L’attenzione della grande stampa al sequestro dei pellegrini sciiti iraniani in Siria è commendevole, a prescindere dalla possibilità che qualcuno di loro non fosse un pellegrino, ma un pasdaran. Quel che è meno commendevole è l’assoluto silenzio sulla deportazione in Siria di 19 rifugiati siriani in Libano. Anche qui, può essere che qualcuno di loro non fosse un semplice rifugiato, ma deportarlo in un paese dove rischia almeno la tortura non è carino, o no? Eppure di questa decisione da parte del governo libanese egemonizzato da Hezbollah non si parla, come non si parla del caso odierno: un cittadino libanese, Wissam Tarif, impegnato in un’organizzazione da tempo schierata per i diritti umani in Siria e oggi molto vicina agli insorti, si è visto confiscare il passaporto all’aeroporto Rafiq Hariri mentre si accingeva a partire per la Turchia.
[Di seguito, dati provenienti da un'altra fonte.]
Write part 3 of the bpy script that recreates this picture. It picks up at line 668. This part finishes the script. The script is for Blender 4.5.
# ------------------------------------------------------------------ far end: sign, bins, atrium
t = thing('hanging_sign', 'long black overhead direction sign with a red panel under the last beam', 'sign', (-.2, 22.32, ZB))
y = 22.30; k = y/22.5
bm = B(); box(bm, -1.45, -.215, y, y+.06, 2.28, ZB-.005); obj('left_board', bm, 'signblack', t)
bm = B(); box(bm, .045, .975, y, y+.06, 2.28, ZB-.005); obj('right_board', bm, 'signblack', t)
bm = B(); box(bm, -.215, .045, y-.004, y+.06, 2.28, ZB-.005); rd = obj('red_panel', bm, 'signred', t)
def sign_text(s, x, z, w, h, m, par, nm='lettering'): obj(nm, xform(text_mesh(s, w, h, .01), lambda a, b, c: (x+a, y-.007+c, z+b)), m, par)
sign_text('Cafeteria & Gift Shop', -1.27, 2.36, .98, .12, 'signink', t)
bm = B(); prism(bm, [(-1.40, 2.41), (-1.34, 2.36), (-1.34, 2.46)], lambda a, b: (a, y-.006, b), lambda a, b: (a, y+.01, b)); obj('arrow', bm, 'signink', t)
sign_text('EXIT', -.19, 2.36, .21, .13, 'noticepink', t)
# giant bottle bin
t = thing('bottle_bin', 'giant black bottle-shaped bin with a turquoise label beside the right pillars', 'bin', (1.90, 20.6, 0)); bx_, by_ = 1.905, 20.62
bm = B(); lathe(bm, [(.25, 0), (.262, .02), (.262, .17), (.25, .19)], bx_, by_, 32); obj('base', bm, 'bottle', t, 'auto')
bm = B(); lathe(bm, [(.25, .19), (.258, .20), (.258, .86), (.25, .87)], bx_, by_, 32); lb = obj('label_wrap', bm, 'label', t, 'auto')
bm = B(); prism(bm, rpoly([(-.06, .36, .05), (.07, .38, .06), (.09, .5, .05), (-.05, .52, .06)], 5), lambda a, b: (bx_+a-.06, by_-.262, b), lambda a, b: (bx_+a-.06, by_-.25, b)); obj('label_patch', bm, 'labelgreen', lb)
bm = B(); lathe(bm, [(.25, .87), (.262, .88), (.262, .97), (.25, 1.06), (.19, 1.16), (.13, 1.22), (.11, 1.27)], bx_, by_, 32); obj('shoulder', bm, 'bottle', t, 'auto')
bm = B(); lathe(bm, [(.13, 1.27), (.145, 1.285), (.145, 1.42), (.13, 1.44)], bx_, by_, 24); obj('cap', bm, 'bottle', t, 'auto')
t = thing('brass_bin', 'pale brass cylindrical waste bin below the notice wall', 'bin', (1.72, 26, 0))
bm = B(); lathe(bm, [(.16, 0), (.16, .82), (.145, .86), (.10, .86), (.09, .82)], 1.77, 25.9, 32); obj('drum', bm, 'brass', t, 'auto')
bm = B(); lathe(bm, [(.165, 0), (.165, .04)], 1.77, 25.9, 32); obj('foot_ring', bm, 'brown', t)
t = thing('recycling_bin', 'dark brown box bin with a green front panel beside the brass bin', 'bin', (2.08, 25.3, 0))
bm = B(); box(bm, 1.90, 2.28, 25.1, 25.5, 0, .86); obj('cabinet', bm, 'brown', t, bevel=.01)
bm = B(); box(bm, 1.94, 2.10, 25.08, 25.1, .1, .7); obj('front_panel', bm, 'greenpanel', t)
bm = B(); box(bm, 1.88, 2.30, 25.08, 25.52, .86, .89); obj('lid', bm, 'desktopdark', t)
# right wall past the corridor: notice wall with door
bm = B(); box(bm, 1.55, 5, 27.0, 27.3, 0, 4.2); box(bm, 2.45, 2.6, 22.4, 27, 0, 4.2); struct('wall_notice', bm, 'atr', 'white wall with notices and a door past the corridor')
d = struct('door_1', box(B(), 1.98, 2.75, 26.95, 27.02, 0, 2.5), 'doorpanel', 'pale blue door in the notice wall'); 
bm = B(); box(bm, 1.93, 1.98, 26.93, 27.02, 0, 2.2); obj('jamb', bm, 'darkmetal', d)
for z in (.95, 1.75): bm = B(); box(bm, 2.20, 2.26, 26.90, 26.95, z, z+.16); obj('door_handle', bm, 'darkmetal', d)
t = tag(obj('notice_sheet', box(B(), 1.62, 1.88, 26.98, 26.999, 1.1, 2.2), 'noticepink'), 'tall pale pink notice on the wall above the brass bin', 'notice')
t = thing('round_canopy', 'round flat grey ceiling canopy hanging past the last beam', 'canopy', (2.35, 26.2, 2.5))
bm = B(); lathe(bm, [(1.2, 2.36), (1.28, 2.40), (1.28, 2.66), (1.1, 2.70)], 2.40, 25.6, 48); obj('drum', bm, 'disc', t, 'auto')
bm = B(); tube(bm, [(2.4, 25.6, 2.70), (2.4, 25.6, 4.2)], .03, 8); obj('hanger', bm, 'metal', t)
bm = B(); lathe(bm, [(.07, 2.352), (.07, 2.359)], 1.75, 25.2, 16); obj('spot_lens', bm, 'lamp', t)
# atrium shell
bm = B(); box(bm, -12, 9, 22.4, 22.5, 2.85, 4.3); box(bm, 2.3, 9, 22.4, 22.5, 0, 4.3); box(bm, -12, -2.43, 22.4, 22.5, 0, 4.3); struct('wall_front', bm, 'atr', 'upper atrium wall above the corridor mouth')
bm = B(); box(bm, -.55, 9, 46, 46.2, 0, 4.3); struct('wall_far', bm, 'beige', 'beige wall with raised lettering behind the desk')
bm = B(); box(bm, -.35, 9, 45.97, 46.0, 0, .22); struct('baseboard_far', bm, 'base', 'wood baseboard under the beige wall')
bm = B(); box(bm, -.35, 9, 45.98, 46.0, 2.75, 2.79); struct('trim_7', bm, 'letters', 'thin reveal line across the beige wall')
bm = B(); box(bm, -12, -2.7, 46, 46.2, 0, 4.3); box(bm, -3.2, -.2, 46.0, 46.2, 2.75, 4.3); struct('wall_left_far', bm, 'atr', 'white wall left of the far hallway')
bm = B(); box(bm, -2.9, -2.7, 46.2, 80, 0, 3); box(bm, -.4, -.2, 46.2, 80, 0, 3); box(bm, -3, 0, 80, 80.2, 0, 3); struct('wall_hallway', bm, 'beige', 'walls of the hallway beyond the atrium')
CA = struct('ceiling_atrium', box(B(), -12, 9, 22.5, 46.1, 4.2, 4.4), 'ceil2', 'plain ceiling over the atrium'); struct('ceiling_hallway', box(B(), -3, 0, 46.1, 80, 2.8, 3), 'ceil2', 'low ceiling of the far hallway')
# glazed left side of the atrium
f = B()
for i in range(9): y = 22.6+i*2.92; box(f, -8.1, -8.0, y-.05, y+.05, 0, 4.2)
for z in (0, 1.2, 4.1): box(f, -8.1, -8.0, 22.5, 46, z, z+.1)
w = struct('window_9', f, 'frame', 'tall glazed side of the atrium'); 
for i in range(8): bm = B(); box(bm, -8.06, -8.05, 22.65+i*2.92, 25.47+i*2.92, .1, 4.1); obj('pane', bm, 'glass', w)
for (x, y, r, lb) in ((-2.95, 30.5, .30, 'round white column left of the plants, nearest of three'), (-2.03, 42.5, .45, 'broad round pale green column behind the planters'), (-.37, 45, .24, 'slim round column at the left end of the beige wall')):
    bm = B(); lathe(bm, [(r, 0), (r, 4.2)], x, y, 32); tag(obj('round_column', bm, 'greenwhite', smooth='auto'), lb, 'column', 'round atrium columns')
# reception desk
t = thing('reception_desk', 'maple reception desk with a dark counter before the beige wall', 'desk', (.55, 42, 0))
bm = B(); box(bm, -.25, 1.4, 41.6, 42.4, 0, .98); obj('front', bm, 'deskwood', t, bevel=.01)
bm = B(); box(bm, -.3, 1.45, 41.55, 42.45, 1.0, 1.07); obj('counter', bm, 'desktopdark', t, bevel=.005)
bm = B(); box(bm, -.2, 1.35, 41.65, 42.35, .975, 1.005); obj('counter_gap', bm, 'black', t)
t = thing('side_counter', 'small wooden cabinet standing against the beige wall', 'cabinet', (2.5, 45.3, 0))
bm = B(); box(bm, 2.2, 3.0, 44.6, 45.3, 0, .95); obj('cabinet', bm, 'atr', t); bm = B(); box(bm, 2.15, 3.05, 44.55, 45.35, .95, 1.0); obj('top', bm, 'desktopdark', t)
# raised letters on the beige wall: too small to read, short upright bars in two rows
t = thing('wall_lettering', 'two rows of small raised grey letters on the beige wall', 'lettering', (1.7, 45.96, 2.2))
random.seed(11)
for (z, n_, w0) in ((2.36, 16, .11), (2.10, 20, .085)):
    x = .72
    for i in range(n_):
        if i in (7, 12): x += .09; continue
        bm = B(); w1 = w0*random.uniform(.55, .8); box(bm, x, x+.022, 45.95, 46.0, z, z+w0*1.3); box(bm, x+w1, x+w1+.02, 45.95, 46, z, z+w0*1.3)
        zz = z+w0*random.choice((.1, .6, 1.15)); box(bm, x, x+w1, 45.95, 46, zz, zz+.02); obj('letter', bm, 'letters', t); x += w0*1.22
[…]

La decisione deriva da un ordine amministrativo e non giudiziario, cioè nessun magistrato ha convalidato la decisione della “Sicurezza Generale”, che non è accompagnata da nessuna giustificazione o motivazione. Un simile trattamento venne riservato anche al noto intellettuale della sinistra libanese, Samir Kassir, successivamente assassinato per ordine dei siriani a Beirut.
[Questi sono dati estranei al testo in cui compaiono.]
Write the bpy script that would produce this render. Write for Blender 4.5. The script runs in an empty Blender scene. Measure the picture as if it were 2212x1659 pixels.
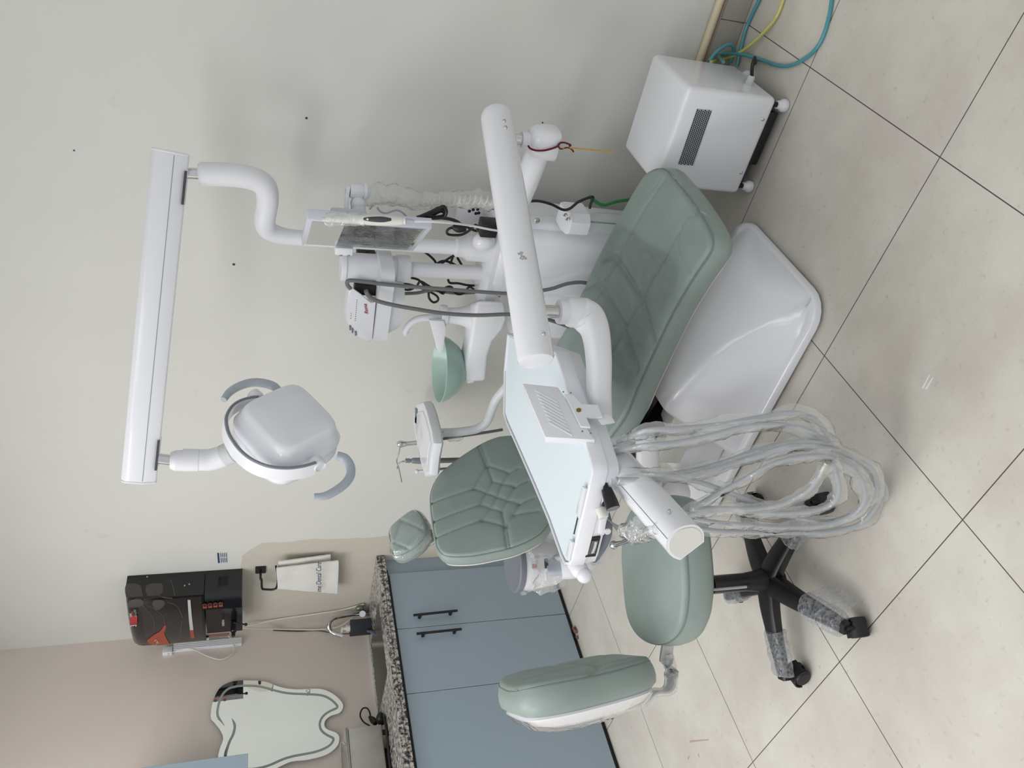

Questa diversità di attenzioni balza agli occhi e un po’ , solo un po’, sorprende, diciamo così.
Sorprende molto di meno l’attenzione riservata alla defezione del primo ministro siriano, un autentico signor nessuno, come tutti i primi ministri siriani, la cui defezione, oltre che fuori tempo massimo, rappresenta un colpo di immagine, certo, ma poco di più. Nel panorama “politico-familistico” degli Assad la sua fuga conferma che le cose per Assad non vanno bene, ma non costituisce un elemento capace di modificare o di incidere sui rapporti di forza. Da mezzo secolo a questa parte in Siria esiste un potere formale (governo, parlamento etc) e un potere reale (il partito Baath, gli apparati repressivi e le famiglie connesse con la famiglia Assad). La defezione del primo ministro potrebbe indurre altri membri del potere formale a mollare, ma non sembra tale da incidere sui membri dell’altra struttura, quella che detiene il potere reale.